Work to complete:
Take every line from the material that has the word "parts" in it.

Source excerpt:
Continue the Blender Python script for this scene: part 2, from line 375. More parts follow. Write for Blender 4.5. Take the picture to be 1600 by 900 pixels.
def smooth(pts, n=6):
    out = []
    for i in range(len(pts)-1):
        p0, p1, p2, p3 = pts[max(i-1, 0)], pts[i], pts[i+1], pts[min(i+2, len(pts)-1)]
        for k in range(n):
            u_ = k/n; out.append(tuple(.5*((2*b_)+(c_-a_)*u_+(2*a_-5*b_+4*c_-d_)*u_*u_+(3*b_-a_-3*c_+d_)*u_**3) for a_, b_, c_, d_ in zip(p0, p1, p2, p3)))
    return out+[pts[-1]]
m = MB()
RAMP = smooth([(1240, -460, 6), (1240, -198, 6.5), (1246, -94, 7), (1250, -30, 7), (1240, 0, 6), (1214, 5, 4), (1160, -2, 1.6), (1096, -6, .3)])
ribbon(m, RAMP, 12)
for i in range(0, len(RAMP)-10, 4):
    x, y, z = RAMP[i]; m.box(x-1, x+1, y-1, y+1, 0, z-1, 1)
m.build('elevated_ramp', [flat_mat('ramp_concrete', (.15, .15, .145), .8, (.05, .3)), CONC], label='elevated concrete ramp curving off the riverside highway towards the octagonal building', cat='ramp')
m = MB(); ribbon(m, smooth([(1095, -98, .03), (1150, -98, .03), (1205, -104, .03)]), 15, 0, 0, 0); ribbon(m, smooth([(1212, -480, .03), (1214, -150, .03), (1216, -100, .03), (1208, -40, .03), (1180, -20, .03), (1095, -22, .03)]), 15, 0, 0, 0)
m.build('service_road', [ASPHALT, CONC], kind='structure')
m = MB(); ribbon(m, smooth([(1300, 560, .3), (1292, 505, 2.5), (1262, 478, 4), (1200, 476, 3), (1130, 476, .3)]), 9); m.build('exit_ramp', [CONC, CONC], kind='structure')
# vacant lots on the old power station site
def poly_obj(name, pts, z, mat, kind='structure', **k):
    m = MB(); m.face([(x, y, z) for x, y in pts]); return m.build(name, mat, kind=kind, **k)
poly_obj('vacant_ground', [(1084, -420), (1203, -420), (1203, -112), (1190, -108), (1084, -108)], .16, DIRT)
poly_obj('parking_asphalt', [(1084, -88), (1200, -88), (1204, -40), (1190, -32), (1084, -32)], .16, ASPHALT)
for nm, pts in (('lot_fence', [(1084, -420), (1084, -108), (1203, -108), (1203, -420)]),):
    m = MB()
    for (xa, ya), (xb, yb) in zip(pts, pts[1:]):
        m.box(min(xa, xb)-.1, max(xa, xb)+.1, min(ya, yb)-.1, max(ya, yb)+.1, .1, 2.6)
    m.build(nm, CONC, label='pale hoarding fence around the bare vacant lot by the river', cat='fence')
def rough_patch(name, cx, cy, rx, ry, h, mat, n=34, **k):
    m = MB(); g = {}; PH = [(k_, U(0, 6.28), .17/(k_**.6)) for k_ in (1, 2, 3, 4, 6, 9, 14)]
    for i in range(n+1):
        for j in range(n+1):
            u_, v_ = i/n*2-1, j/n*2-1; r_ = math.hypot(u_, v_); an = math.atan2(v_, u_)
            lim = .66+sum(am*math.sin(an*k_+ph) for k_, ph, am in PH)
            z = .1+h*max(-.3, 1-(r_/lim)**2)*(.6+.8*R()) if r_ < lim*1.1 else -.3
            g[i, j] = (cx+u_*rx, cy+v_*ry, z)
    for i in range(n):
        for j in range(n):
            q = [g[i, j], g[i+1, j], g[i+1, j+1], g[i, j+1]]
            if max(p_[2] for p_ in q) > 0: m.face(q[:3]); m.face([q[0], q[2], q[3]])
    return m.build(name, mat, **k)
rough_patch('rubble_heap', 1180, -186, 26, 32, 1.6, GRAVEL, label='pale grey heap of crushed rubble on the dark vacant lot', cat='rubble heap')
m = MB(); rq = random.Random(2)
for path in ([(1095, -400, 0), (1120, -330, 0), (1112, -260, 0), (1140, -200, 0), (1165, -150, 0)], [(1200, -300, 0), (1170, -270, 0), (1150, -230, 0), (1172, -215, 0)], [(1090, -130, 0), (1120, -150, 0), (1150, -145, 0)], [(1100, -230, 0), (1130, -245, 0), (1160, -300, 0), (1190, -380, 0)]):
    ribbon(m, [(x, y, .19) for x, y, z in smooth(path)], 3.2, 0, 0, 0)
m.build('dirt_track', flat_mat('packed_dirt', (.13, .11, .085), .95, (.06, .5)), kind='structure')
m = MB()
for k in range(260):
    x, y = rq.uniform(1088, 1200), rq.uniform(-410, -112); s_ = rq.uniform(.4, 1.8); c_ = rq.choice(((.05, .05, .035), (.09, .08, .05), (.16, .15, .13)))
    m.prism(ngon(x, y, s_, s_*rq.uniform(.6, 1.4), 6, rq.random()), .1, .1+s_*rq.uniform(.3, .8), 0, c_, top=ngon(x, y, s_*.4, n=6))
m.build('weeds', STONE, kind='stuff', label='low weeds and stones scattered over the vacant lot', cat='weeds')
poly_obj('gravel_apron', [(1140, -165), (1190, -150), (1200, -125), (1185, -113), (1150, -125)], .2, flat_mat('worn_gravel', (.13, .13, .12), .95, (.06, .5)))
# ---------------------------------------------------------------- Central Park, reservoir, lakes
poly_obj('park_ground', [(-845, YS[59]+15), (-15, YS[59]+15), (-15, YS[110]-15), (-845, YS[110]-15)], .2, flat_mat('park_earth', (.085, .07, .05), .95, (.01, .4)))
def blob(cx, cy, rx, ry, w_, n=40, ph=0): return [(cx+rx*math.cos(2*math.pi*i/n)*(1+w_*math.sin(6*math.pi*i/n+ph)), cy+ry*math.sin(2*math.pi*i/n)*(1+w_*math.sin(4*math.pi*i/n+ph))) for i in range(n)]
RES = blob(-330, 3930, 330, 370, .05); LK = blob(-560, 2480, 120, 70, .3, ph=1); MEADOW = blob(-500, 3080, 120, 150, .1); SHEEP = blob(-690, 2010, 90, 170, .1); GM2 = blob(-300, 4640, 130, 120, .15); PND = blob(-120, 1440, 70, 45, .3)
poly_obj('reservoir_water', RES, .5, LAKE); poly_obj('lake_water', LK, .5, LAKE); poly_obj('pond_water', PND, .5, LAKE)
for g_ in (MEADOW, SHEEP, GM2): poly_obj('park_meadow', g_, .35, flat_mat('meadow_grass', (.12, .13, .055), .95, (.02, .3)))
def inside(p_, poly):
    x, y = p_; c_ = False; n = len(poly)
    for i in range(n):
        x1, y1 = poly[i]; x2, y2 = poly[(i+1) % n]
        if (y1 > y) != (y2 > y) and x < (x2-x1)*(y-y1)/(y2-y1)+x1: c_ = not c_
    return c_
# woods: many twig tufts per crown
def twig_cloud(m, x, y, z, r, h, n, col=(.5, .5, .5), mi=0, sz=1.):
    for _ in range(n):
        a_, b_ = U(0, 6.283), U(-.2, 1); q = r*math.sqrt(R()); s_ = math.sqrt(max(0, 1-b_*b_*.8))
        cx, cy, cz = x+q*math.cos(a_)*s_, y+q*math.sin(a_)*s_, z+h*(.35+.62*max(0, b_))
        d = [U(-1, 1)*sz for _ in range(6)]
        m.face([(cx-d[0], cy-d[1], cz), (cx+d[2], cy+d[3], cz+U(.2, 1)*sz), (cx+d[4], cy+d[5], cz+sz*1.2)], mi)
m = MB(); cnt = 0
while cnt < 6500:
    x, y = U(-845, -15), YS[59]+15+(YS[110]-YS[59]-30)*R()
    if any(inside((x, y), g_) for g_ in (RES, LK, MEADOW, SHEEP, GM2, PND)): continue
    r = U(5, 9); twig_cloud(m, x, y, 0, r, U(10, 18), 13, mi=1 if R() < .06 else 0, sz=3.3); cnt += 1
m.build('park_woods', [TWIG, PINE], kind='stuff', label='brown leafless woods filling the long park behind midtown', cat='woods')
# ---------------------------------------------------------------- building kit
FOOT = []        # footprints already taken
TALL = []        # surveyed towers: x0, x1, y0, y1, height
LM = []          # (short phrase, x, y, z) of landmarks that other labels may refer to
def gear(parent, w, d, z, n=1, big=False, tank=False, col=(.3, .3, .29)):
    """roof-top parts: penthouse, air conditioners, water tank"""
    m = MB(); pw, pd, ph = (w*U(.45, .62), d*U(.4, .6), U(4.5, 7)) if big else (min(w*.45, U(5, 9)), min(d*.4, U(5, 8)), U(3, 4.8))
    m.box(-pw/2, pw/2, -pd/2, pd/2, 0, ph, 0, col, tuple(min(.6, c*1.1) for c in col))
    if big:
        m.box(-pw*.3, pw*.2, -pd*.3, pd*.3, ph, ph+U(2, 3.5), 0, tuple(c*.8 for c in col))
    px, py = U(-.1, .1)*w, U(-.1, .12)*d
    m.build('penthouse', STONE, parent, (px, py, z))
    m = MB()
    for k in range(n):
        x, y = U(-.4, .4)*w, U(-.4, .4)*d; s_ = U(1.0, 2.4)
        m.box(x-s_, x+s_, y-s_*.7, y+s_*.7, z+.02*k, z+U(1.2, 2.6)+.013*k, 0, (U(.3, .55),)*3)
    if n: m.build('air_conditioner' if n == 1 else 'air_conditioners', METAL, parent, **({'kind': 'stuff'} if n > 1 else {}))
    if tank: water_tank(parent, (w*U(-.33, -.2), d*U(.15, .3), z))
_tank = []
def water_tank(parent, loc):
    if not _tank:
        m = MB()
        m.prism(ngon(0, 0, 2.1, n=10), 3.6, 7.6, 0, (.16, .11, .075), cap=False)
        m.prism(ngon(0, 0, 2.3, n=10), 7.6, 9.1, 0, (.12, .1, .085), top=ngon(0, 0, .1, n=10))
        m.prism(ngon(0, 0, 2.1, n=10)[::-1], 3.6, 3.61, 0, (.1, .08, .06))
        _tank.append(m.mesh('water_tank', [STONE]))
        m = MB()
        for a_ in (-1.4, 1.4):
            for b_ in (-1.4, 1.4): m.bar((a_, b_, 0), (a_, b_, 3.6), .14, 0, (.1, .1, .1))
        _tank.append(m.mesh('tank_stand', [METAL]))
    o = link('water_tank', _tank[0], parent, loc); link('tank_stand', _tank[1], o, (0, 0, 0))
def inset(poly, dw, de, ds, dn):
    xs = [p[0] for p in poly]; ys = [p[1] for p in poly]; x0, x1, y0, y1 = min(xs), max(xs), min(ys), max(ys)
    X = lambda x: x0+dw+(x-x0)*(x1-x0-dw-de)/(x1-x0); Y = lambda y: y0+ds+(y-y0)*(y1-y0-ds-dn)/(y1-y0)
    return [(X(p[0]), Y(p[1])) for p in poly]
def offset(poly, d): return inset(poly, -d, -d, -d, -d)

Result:
Continue the Blender Python script for this scene: part 2, from line 375. More parts follow. Write for Blender 4.5. Take the picture to be 1600 by 900 pixels.
    """roof-top parts: penthouse, air conditioners, water tank"""